“The Foreigner’s Home” and the Racial Self

Toni Morrison, the Body, and the Seduction of Writing

  • Paola Boi
Keywords: the self, otherness, identification

Abstract

Recent trends in contemporary African American theory emphasize the problematization that affects the debates centered on the self. Theorist Deborah McDowell, in particular, underlines the difficulty “to posit a ‘positive’ black self, coherent, stable and above all known.” Not surprisingly she identifies Toni Morrison as the writer who can beautifully meet the challenge. Few writers can in fact accomplish the difficult task of blurring the boundaries created by the opposition self/other, familiar/foreign as Morrison does. The story “Stranger” published in 1998 (The New Yorker) followed by the spectacular program “The Foreigner’s Home” that she put on at the Louvre in 2006, are eloquent examples of how Morrison plays with these notions, endlessly mixing and identifying us as “others” to ourselves.
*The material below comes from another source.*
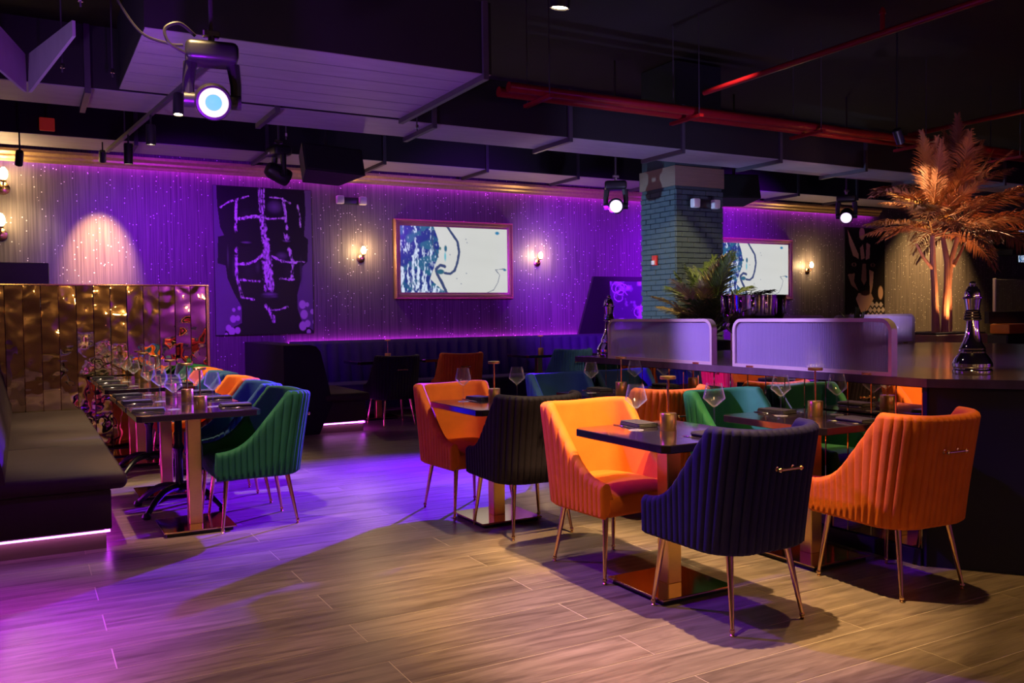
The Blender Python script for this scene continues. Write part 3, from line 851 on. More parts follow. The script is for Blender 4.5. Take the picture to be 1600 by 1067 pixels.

Moving from the traditional metaphor of survival and shelter, she connotes the idea of “home” as something essentially ambiguous and at times threatening: a place of estrangement that becomes the necessary space of engagement. Robert Bergman’s haunting portraits, with the intense feeling of “otherness” they convey, offer the author/narrator of “Stranger” the occasion to tell the story and to relocate herself. Only the contact with a stranger can in fact teach her how to survive in a new landscape of identification.